Well, another day another cheap trick. It's about linked lists, again, but this time probably more practical. Consider the following, you want to write a container for your list that also provides convinient functions to work with the list's content, the functions are going to be well tested and debugged so you can be sure that it works without any flaws and don't have to copy and paste all over the place and keep track of them in case you have to fix something.
But, oh noes, how would a node/bucket in the linked list look like? It must be generic as well, so you will probably end up with something like this:
typedef struct bucket_s
{
void *data;
struct bucket_s *next;
struct bucket_s *prev;
} bucket_t;
But this is rather inelegant, because what exactly are you going to pass around when working with the linked list? The data pointer or the bucket/node (which requires you to keep track of the content and the bucket when working with the data). But if you use just the data, you have too lookup the node the data belongs to every time you want to operate with the list. Deleting a known node, which should be an O(1) operation in a linked list suddenly becomes an O(n) operation! All advantages of a linked list gone, and let's not even talk about walking down the list.
So let's go and toss the generic bucket around, let's do two allocations instead of one and let's alway go an indirect route when working with our data, all for the sake of performance and freedom of bugs.
No wait, actually, let's do something else. You can tell the list WHERE your next and previous pointers are in the linked list and have it work with this data. So you are free to design your own bucket and still have the advantage of a fast and generic linked list implementation.
It's easy to say the least, so I'm just going to leave you with the code which implements the two functions add and delete. Afterwards follows a short example with a custom bucket.
// offsetof Makro
#define offsetof(type, member) ((unsigned int)&(((type *)0)->member))
typedef struct
{
size_t oPrev;
size_t oNext;
void *head;
void *tail;
} list_t;
list_t *list_create(size_t oPrev, size_t oNext)
{
list_t *list = malloc(sizeof(list_t));
if(list)
{
list->oPrev = oPrev;
list->oNext = oNext;
list->head = list->tail = NULL;
}
return list;
}
// Access primitives
#define list_t_accessPrev(list, entry) *((void **)&((char *)entry)[list->oPrev])

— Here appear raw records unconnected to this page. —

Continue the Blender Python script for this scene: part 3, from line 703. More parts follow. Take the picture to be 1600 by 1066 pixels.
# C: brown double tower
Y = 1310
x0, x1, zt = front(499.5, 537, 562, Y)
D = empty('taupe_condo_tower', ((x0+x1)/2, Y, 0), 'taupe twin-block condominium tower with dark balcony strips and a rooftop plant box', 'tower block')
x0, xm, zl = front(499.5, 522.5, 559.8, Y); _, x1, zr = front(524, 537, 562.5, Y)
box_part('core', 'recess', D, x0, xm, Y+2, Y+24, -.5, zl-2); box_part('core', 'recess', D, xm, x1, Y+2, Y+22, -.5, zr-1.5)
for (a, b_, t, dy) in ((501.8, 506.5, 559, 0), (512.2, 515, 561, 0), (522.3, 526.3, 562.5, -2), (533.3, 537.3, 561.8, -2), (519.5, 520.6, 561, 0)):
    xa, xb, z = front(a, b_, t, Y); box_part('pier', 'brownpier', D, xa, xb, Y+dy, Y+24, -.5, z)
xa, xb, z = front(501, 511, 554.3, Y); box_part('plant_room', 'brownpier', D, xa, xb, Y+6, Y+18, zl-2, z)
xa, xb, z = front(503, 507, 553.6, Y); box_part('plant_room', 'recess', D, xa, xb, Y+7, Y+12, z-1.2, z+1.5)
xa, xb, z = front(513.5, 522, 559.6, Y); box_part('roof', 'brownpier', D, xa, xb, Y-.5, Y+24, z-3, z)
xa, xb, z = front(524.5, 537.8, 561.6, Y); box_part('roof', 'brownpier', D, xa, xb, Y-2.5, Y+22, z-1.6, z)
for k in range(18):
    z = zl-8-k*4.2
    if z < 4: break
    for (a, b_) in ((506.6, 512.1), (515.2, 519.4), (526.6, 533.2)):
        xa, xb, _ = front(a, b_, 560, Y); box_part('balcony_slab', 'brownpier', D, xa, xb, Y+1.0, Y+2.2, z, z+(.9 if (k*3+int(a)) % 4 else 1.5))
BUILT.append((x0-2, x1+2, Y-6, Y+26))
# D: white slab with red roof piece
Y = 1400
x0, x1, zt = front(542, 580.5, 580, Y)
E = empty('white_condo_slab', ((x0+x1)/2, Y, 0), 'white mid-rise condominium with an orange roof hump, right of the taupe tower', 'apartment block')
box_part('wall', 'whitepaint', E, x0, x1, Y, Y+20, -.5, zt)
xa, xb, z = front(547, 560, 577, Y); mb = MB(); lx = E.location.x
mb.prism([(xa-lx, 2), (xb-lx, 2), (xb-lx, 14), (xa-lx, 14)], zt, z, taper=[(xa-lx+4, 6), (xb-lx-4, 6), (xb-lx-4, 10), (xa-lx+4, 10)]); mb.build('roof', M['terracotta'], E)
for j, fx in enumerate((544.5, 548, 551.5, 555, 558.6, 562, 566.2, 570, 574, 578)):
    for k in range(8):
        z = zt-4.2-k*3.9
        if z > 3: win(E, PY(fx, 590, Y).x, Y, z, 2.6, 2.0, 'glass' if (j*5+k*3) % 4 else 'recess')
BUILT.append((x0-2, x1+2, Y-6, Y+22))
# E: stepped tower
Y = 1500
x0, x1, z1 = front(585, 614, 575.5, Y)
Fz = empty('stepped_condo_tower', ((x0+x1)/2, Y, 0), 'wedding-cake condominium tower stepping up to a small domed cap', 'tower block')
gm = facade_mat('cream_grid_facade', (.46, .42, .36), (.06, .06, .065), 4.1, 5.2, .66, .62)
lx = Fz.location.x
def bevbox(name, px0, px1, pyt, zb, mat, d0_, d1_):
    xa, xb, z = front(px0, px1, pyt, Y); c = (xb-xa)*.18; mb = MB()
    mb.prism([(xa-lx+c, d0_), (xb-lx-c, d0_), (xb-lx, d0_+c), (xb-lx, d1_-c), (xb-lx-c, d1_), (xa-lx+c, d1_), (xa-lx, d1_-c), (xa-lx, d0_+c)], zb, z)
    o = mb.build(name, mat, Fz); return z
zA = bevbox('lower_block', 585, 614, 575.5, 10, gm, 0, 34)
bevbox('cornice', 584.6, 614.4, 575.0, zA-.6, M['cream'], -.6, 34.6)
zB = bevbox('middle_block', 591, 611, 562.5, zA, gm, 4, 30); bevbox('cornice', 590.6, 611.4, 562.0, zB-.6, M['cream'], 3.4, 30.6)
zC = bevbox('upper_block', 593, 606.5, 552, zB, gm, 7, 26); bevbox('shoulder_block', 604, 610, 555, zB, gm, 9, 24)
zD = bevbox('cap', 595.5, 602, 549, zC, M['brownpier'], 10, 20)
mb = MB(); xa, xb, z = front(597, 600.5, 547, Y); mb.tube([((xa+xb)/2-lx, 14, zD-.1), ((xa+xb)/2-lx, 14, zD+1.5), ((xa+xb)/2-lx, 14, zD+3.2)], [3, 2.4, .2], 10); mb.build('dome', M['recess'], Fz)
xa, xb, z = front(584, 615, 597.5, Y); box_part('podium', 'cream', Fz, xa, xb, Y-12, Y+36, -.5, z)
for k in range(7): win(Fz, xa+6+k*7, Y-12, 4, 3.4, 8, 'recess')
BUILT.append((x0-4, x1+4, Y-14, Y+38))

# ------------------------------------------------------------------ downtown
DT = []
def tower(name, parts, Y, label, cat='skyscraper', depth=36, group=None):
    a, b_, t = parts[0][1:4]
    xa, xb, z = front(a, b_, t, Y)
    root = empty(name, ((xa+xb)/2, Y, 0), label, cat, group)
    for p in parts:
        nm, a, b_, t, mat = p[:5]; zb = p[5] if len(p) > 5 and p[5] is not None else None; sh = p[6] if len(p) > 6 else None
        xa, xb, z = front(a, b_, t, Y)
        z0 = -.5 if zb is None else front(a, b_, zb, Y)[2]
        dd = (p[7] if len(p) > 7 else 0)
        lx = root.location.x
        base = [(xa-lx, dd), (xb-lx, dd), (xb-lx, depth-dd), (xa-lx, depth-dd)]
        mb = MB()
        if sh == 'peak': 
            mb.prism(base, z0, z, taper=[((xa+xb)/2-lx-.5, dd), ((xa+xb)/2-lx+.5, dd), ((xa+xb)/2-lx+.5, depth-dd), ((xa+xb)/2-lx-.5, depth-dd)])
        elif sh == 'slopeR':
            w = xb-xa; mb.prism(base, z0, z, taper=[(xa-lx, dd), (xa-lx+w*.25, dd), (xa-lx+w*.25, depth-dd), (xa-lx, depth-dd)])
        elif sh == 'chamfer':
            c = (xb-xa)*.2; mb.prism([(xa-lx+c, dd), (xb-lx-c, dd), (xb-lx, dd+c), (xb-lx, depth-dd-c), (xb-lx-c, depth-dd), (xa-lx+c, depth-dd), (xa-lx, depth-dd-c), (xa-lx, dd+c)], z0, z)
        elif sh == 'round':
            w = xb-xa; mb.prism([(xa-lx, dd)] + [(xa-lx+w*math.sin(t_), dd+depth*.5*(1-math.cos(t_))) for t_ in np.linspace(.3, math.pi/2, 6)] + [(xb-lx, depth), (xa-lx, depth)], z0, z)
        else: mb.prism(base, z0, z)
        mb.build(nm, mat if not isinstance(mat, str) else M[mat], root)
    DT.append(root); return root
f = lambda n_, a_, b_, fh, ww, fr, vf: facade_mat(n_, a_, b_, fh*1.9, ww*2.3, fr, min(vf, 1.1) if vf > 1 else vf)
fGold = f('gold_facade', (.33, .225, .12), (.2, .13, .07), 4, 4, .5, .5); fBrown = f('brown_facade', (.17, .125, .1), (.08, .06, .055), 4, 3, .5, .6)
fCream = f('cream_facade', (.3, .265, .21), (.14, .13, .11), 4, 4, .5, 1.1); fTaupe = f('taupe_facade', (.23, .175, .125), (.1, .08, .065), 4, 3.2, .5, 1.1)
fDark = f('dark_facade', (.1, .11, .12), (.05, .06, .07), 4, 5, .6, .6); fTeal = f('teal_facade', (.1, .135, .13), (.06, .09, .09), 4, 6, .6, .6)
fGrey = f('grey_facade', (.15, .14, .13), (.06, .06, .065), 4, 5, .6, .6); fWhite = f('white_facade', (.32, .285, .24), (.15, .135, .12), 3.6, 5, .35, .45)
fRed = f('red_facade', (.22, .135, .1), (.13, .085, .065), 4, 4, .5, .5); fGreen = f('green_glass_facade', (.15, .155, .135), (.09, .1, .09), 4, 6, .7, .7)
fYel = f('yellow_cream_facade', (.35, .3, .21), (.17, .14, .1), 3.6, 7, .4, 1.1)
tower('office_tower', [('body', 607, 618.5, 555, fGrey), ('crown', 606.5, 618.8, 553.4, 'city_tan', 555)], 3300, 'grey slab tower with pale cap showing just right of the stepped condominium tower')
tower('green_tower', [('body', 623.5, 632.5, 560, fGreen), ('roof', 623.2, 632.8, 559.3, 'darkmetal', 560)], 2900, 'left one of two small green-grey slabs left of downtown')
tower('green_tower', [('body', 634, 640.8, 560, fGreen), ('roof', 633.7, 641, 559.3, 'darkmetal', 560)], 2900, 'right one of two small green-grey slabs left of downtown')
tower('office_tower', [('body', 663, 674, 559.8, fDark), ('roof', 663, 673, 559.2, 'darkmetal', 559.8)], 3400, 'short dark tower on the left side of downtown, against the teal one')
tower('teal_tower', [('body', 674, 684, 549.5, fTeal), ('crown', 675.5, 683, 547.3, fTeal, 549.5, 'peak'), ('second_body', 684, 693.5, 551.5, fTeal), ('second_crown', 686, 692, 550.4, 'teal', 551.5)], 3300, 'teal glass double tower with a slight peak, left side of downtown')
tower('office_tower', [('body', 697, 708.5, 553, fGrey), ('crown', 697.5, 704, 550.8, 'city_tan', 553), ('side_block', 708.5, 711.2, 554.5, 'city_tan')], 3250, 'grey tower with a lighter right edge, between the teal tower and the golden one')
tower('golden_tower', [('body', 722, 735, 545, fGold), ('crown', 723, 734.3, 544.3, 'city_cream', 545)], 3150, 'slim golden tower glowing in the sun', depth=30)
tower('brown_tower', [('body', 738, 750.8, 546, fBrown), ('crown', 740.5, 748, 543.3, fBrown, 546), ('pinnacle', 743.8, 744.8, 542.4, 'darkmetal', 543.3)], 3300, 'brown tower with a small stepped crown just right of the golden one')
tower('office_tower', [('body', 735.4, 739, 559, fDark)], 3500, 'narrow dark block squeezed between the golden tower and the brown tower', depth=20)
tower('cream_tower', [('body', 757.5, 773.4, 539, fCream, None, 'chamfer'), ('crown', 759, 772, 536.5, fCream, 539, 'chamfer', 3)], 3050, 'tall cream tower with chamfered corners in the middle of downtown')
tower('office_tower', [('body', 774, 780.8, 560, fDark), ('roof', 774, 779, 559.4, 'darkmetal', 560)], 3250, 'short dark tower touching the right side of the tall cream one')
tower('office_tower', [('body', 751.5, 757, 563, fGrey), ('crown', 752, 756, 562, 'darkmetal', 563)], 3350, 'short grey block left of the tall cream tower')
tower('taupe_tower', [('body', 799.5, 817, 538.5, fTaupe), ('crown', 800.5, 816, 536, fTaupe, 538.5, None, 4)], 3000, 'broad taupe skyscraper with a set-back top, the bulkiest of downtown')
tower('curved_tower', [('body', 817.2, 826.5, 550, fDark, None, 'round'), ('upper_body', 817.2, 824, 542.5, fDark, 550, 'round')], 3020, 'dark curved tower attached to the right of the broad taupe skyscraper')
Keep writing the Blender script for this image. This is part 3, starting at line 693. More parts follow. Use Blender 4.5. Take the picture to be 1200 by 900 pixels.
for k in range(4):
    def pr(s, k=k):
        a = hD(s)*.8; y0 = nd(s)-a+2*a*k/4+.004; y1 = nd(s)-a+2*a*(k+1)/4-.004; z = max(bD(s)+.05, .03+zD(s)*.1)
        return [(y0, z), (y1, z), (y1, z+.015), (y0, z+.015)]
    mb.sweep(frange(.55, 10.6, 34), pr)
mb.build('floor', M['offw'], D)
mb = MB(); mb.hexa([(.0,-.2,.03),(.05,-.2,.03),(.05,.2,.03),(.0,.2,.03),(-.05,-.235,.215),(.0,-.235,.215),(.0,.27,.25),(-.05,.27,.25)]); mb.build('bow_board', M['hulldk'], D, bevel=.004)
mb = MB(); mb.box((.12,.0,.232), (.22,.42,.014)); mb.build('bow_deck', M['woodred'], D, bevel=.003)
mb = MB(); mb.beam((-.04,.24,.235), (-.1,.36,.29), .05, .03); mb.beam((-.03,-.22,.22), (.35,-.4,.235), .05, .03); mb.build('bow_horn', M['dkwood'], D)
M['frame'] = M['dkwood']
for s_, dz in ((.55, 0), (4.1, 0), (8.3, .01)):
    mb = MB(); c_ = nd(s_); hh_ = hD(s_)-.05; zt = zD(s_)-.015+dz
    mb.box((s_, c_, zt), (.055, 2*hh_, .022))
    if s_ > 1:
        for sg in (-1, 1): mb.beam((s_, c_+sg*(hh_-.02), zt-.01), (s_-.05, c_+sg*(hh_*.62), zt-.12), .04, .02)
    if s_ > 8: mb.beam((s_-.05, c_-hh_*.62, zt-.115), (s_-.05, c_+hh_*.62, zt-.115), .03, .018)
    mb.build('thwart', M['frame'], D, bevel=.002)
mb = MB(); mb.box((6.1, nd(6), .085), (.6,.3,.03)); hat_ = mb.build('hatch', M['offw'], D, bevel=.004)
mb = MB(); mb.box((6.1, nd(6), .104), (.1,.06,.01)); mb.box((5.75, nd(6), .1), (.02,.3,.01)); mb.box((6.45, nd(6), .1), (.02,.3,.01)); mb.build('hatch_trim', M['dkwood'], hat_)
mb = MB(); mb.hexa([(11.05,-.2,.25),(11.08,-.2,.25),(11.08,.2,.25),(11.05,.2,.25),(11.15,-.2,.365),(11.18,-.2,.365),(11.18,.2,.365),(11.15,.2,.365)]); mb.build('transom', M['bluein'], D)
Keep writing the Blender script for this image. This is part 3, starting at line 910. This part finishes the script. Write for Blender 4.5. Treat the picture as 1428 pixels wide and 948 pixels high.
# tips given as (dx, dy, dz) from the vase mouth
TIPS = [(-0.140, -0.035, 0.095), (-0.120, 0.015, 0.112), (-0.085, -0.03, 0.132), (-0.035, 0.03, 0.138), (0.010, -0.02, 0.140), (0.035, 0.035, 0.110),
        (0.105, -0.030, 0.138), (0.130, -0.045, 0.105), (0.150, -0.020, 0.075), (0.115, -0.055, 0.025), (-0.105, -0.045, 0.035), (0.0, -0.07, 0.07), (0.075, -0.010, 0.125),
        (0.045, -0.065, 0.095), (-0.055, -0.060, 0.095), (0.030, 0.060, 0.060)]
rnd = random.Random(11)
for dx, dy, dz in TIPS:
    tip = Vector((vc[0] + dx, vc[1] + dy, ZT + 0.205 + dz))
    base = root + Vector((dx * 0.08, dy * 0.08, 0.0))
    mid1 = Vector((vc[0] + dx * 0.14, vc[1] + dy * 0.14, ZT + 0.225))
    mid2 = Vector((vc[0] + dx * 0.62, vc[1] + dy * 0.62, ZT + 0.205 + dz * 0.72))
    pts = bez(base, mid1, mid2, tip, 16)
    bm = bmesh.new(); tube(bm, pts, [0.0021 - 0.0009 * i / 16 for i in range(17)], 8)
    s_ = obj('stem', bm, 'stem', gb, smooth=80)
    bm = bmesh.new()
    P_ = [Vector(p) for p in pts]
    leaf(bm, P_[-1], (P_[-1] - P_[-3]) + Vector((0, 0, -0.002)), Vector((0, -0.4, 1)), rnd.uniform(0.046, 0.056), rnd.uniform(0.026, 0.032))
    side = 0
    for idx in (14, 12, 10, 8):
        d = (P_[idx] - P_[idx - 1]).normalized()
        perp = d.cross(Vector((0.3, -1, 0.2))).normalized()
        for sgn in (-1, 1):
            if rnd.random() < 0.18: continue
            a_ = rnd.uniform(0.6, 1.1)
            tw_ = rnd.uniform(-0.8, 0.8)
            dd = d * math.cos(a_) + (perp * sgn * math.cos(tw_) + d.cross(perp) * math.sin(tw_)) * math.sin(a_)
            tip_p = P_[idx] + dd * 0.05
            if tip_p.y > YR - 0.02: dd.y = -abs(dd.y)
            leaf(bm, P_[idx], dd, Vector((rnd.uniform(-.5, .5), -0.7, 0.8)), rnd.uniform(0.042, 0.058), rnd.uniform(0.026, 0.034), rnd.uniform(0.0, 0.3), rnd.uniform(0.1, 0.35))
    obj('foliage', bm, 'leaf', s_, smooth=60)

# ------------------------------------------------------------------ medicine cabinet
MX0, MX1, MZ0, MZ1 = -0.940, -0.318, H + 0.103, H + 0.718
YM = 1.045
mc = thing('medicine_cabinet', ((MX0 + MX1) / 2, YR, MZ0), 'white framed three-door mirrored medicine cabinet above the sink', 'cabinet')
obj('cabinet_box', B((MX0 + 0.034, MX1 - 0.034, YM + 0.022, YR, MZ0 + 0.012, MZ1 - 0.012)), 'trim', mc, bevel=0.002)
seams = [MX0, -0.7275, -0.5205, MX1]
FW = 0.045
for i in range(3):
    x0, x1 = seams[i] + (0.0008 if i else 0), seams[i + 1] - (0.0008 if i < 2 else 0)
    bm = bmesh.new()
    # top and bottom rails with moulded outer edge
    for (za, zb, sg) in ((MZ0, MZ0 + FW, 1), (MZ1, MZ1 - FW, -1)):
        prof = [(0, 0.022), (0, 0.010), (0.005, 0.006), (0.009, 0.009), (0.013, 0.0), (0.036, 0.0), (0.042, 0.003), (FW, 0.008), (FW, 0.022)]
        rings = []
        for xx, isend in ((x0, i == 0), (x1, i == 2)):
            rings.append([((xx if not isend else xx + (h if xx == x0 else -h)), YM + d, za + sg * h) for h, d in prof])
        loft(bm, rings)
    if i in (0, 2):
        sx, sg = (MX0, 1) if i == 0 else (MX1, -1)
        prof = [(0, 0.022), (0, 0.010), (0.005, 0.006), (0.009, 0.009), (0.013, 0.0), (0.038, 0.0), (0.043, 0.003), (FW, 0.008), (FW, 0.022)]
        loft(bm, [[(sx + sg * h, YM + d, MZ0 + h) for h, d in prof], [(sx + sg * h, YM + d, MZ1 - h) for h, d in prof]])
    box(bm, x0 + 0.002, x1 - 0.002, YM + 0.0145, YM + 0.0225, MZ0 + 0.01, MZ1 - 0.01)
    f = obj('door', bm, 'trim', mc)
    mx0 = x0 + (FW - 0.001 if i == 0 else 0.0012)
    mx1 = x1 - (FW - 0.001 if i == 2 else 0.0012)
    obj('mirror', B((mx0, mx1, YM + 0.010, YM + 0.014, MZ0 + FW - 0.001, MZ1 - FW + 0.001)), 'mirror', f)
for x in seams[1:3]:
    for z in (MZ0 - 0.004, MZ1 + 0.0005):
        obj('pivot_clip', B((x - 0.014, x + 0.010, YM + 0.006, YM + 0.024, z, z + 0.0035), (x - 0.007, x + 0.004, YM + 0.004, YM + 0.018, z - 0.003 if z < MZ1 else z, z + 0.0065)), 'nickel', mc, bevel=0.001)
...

#define list_t_accessNext(list, entry) *((void **)&((char *)entry)[list->oNext])
void list_addBack(list_t *list, void *entry)
{
if(list->tail)
{
list_t_accessPrev(list, entry) = list->tail;
list_t_accessNext(list, entry) = NULL;
list_t_accessNext(list, list->tail) = entry;
}
else
{
list_t_accessPrev(list, entry) = NULL;
list_t_accessNext(list, entry) = NULL;
list->head = entry;
}
list->tail = entry;
}
void list_delete(list_t *list, void *entry)
{
void *prev = list_t_accessPrev(list, entry);
void *next = list_t_accessNext(list, entry);
if(prev)
list_t_accessNext(list, prev) = next;
if(next)
list_t_accessPrev(list, next) = prev;
if(list->head == entry)
list->head = next;
if(list->tail == entry)
list->tail = prev;
}
Example:
typedef struct myBucket
{
int i;
struct myBucket *prev;
struct myBucket *next;
} myBucket;
myBucket *bucket_create(int i)
{
myBucket *bucket = malloc(sizeof(myBucket));
bucket->i = i;
return bucket;
}
void main()
{
list_t *list = list_create(offsetof(myBucket, prev), offsetof(myBucket, next));
// Insert ten entries
for(int i=0; i<10; i++)
{
myBucket *bucket = bucket_create(i);
list_addBack(list, bucket);
if((i % 2) == 0) // No, actually, I hate even numbers. Fuck them!
{
list_delete(list, bucket);
free(bucket);
}
}
// Iterate over the entries
myBucket *bucket = list->head;
while(bucket)
{
printf("i: %i\n", bucket->i);
bucket = bucket->next;
}
}